[WHAT THE TASK REQUIRES]: Omit every picture, and retype the lines that run from the beginning of the data below through the line containing "12).build('end_fitting', OLIVE, hz)", inclusive.
— start of SUPPLIED MATERIAL —
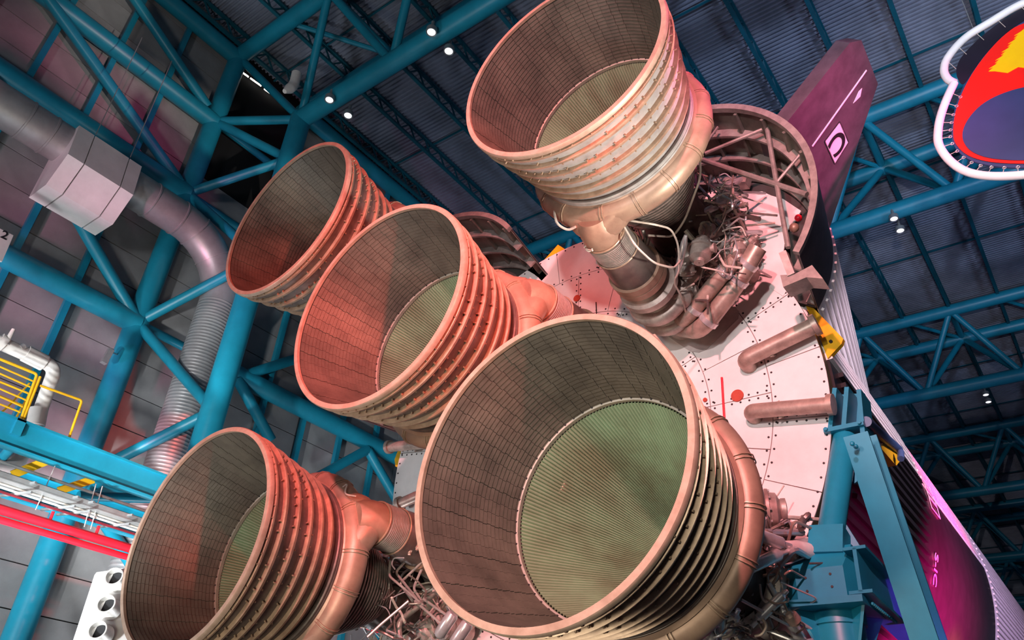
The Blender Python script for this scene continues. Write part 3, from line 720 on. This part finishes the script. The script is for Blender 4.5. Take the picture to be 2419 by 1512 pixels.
# blue strut with yellow clamp on the stage skin
bs = thing('blue_strut', 'dark blue pipe strut held by a yellow clamp on the stage flank', 'strut', onX(2052, 1000, 5.5))
MB().tube([onX(2046, 996, 5.45), onX(2122, 1062, 5.35)], .085, 14).build('pipe', BLUEP, bs)
MB().prism([onX(x, y, 5.32) for x, y in ((2085, 1048), (2135, 1066), (2134, 1078), (2118, 1100), (2108, 1090), (2084, 1062))], (-.16, 0, 0)).build('clamp', YEL, bs, False, 'yellow clamp')
MB().tube([onX(2128, 1068, 5.45), onX(2128, 1084, 5.45)], .06, 10).build('clamp_bolt', BLUEP, bs)
# padded hose bundle between the lower right engine and the stand
hz = thing('wrapped_hose', 'white padded hose with a red end ball beside the teal pedestal', 'hose', onY(1900, 1300, 5.1))
MB().tube([onY(x, y, Y) for x, y, Y in ((1852, 1286, 4.35), (1878, 1290, 4.5), (1908, 1302, 4.9), (1945, 1318, 5.45), (2000, 1325, 5.9), (2034, 1330, 6.0))], [.05, .08, .12, .14, .15, .10], 14).build('hose', INSUL, hz)
MB().sphere(onY(2044, 1331, 5.95), .115, 16, 9).build('red_ball', RED, hz); MB().tube([onY(2056, 1320, 6.0), onY(2064, 1348, 6.0)], .10, 12).build('end_fitting', OLIVE, hz)

# ================================================================ ENGINE-OWN PLUMBING (parts of the engine they belong to)
def ew(k, name, path, r, mt, n=10, label=None, bd=.15):
    t = roots[k]; mi = t.matrix_world.inverted(); path = [mi @ V(p) for p in path]
    mb = MB().tube(bend(path, bd, 5) if len(path) > 2 and bd else path, r, n); o = mb.build(name, mt, None, True, label); o.parent = t; return o
def pth(*pts): return [onY(x, y, Y) for x, y, Y in pts]
# two big drain ducts of the upper right engine
ew('A', 'drain_duct', pth((1570, 742, 5.2), (1612, 764, 4.9), (1690, 668, 4.55), (1738, 612, 4.4)), .145, PIPE, 18, 'brown drain duct', .28)
ew('A', 'drain_duct', pth((1600, 775, 5.5), (1655, 782, 5.0), (1740, 672, 4.75), (1790, 585, 4.6)), .165, PIPE, 18, 'brown drain duct', .3)
for (x, y, Y), r in (((1712, 642, 4.47), .165), ((1640, 730, 4.78), .165), ((1746, 662, 4.73), .185), ((1675, 757, 4.94), .185), ((1768, 623, 4.66), .19)):
    a = onY(x, y, Y); d = (onY(1738, 612, 4.4) - onY(1612, 764, 4.9)).normalized(); ew('A', 'duct_clamp', [a - d * .05, a + d * .05], r, SILV, 18)
# slender hoses hanging about the same engine
ew('A', 'hose', pth((1318, 470, 1.9), (1308, 500, 1.8), (1316, 530, 1.8), (1342, 545, 1.95), (1360, 536, 1.9)), .022, WIRE, 6, 'pale hose loop')
ew('A', 'hose', pth((1470, 528, 2.2), (1500, 580, 2.3), (1545, 622, 2.7), (1592, 634, 3.2), (1612, 610, 3.6)), .018, WIRE, 6)
ew('A', 'hose', pth((1480, 520, 2.3), (1545, 530, 2.5), (1585, 540, 2.9), (1602, 575, 3.3), (1606, 640, 3.6), (1590, 665, 3.8), (1610, 700, 4.2), (1622, 745, 4.8)), .018, WIRE, 6)
ew('A', 'hose', pth((1652, 300, 2.6), (1655, 420, 3.1), (1618, 520, 3.6), (1590, 560, 3.7), (1530, 556, 3.2)), .02, WIRE, 6)
ew('A', 'hose', pth((1480, 692, 4.0), (1540, 690, 4.1), (1582, 715, 4.5), (1560, 738, 4.8), (1580, 765, 5.3)), .018, WIRE, 6)
ew('A', 'hose', pth((1500, 700, 4.2), (1545, 720, 4.6), (1575, 706, 4.5), (1610, 685, 4.3), (1640, 670, 4.2)), .016, WIRE, 6)
ew('A', 'silver_strut', pth((1620, 555, 3.4), (1616, 575, 3.5), (1606, 620, 3.7), (1598, 650, 3.9)), [.03, .06, .06, .03], SILV, 12, None, 0)
rg = random.Random(21)
def clutter(k, x0, x1, y0, y1, Y0, Y1, n, rs=(.010, .013, .016, .022), span=70, mts=(SILV, WIRE, PIPE, HEXM)):
    for i in range(n):
        x = rg.uniform(x0, x1); y = rg.uniform(y0, y1); Y = rg.uniform(Y0, Y1); pts = [(x, y, Y)]
        ang = rg.uniform(0, 6.28)
        for q in range(3):
            ang += rg.uniform(-1.2, 1.2); l = rg.uniform(.25, .6) * span
            x = min(x1 + 12, max(x0 - 12, x + l * math.cos(ang))); y = min(y1 + 12, max(y0 - 12, y + l * math.sin(ang))); Y = min(Y1 + .1, max(Y0, Y + rg.uniform(-.25, .3)))
            pts.append((x, y, Y))
        ew(k, 'pipe_line', pth(*pts), rg.choice(rs), rg.choice(mts), 6, None, .06)
clutter('A', 1610, 1750, 480, 640, 4.0, 5.0, 46)
clutter('A', 1560, 1660, 640, 730, 4.4, 5.2, 18)
clutter('A', 1655, 1720, 420, 520, 4.0, 4.8, 14)
clutter('D', 1750, 1850, 1250, 1512, 4.2, 5.2, 52, span=60, mts=(SILV, HEXM, CHBAND, CHEXT, PIPE))
clutter('D', 1600, 1760, 1400, 1512, 3.2, 4.6, 26, span=60, mts=(SILV, HEXM, CHBAND, CHEXT, PIPE))
clutter('E', 900, 1060, 1330, 1512, 3.0, 4.8, 54, span=55, mts=(SILV, WIRE, HEXM, CHBAND, CHBAND))
LR = random.Random(3)
def lump(k, x, y, Y, r, sc_=(1, 1, 1), mt=PUMP, name='valve_body'):      # flanged casting with a boss
    t = roots[k]; mi = t.matrix_world.inverted(); c = mi @ onY(x, y, Y); ax = V((LR.uniform(-1, 1), LR.uniform(-1, 1), LR.uniform(-.5, 1))).normalized(); h = r * max(sc_)
    M = Matrix.Translation(c) @ ax.to_track_quat('Z', 'Y').to_matrix().to_4x4()
    o = MB().lathe([(.01, -h), (r * .45, -h), (r * .5, -h * .8), (r * .9, -h * .62), (r, -h * .2), (r, h * .05), (r * 1.15, h * .08), (r * 1.15, h * .22), (r * .95, h * .25), (r * .9, h * .55), (r * .55, h * .7), (r * .6, h * .75), (r * .6, h * .95), (r * .3, h), (.01, h)], 20, M=M).build(name, mt, None); o.parent = t
    fb = MB()
    for q in range(10): fb.tube([M @ V((r * 1.06 * math.cos(q * .628), r * 1.06 * math.sin(q * .628), h * .2)), M @ V((r * 1.06 * math.cos(q * .628), r * 1.06 * math.sin(q * .628), h * .3))], r * .07, 6)
    f = fb.build('flange_bolt', SILV, None); f.parent = o; f['kind'] = 'stuff'
    sdv = V((r * .9, 0, 0)); b_ = MB().tube([M @ (sdv * .5), M @ (sdv * 1.35), M @ (sdv * 1.37), M @ (sdv * 1.5)], [r * .35, r * .35, r * .45, r * .45], 12).build('boss', mt, None); b_.parent = o
lump('A', 1655, 592, 3.9, .20, (1, 1, 1.4)); lump('A', 1672, 545, 4.1, .15); lump('A', 1735, 590, 4.7, .21, (1.2, 1, 1)); lump('A', 1775, 575, 5.0, .13); lump('A', 1622, 640, 4.2, .15); lump('A', 1610, 700, 4.6, .24, (1, 1, 1.3)); lump('A', 1680, 560, 4.3, .12)
lump('D', 1805, 1205, 4.6, .27, (1.2, 1, 1)); lump('D', 1790, 1190, 4.9, .16); lump('D', 1835, 1230, 4.9, .12)
lump('D', 1622, 1490, 3.6, .22); lump('E', 1010, 1490, 4.0, .18)
# wiring frame near the lower right pump
for i in range(6): ew('D', 'pipe_line', pth((1818 + i * 5, 1232 + i * 2, 4.6), (1850 + i * 3, 1205 + i * 5, 4.7), (1862 + i * 2, 1225 + i * 6, 4.8)), .012, SILV, 6, None, .05)
ew('D', 'hose', pth((1755, 1258, 3.6), (1758, 1330, 3.6), (1745, 1385, 3.5), (1700, 1425, 3.3), (1640, 1440, 3.1)), .016, WIRE, 6, 'thin pale hose')
ew('D', 'hose', pth((1795, 1380, 4.3), (1800, 1420, 4.3), (1830, 1432, 4.4), (1852, 1410, 4.4), (1845, 1375, 4.4)), .016, WIRE, 6)
def ram(k, a, b, r, mt=SILV, lab=None):
    p, q = onY(*a), onY(*b); ew(k, 'gimbal_actuator', [p, p.lerp(q, .1), p.lerp(q, .16), p.lerp(q, .8), p.lerp(q, .86), q], [r * .45, r * .45, r, r, r * .5, r * .5], mt, 14, lab, 0)
ram('A', (1684, 437, 4.5), (1766, 463, 5.2), .075, SILV, 'silver gimbal actuator'); ram('A', (1650, 506, 4.3), (1764, 458, 5.2), .07, SILV)
ram('D', (1750, 1248, 3.5), (1868, 1292, 4.2), .085, SILV, 'silver gimbal actuator'); ram('D', (1735, 1356, 3.4), (1862, 1300, 4.2), .085, SILV)
ram('D', (1632, 1442, 3.6), (1695, 1530, 3.9), .07); ram('D', (1708, 1385, 3.6), (1698, 1520, 4.0), .075, mat('steel_blue', (.40, .48, .56), .3, .6)); ram('D', (1745, 1440, 3.8), (1700, 1530, 4.1), .07); ram('D', (1650, 1445, 3.9), (1690, 1520, 4.2), .06, PIPE)
ram('D', (1860, 1395, 4.4), (1775, 1480, 4.2), .07)
for x, y in ((1050, 1470), (1085, 1492)):
    p = onY(x + 22, y - 22, 3.3); q = onY(x - 14, y + 32, 3.4); ew('E', 'silver_canister', [p, p.lerp(q, .1), p.lerp(q, .9), q], [.07, .10, .10, .07], SILV, 16, 'polished silver canister', 0)
for p in (((925, 1300, 3.2), (918, 1360, 3.2), (960, 1395, 3.3), (1000, 1430, 3.3)), ((965, 1318, 3.4), (934, 1352, 3.4), (985, 1415, 3.4)), ((1000, 1325, 3.5), (944, 1378, 3.5), (975, 1420, 3.5)), ((1000, 1335, 3.6), (976, 1390, 3.6), (1010, 1440, 3.6)), ((868, 1505, 2.8), (900, 1475, 2.9), (965, 1420, 3.1)), ((980, 1420, 3.3), (1050, 1480, 3.3)), ((1000, 1415, 3.3), (1065, 1460, 3.3))):
    ew('E', 'pipe_line', pth(*p), .022, BELL, 8, None, .08)
ew('E', 'pipe_line', pth((945, 1512, 3.4), (940, 1470, 3.4), (1010, 1415, 3.4), (1030, 1400, 3.4)), .05, CHBAND, 10, None, .15)
for x, y in ((938, 1305), (968, 1298), (990, 1290)): lump('E', x, y, 3.1, .045, (1, 1, 2.2), PIPE, 'fitting')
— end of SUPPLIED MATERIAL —
[WRITTEN ANSWER]:
The Blender Python script for this scene continues. Write part 3, from line 720 on. This part finishes the script. The script is for Blender 4.5. Take the picture to be 2419 by 1512 pixels.
# blue strut with yellow clamp on the stage skin
bs = thing('blue_strut', 'dark blue pipe strut held by a yellow clamp on the stage flank', 'strut', onX(2052, 1000, 5.5))
MB().tube([onX(2046, 996, 5.45), onX(2122, 1062, 5.35)], .085, 14).build('pipe', BLUEP, bs)
MB().prism([onX(x, y, 5.32) for x, y in ((2085, 1048), (2135, 1066), (2134, 1078), (2118, 1100), (2108, 1090), (2084, 1062))], (-.16, 0, 0)).build('clamp', YEL, bs, False, 'yellow clamp')
MB().tube([onX(2128, 1068, 5.45), onX(2128, 1084, 5.45)], .06, 10).build('clamp_bolt', BLUEP, bs)
# padded hose bundle between the lower right engine and the stand
hz = thing('wrapped_hose', 'white padded hose with a red end ball beside the teal pedestal', 'hose', onY(1900, 1300, 5.1))
MB().tube([onY(x, y, Y) for x, y, Y in ((1852, 1286, 4.35), (1878, 1290, 4.5), (1908, 1302, 4.9), (1945, 1318, 5.45), (2000, 1325, 5.9), (2034, 1330, 6.0))], [.05, .08, .12, .14, .15, .10], 14).build('hose', INSUL, hz)
MB().sphere(onY(2044, 1331, 5.95), .115, 16, 9).build('red_ball', RED, hz); MB().tube([onY(2056, 1320, 6.0), onY(2064, 1348, 6.0)], .10, 12).build('end_fitting', OLIVE, hz)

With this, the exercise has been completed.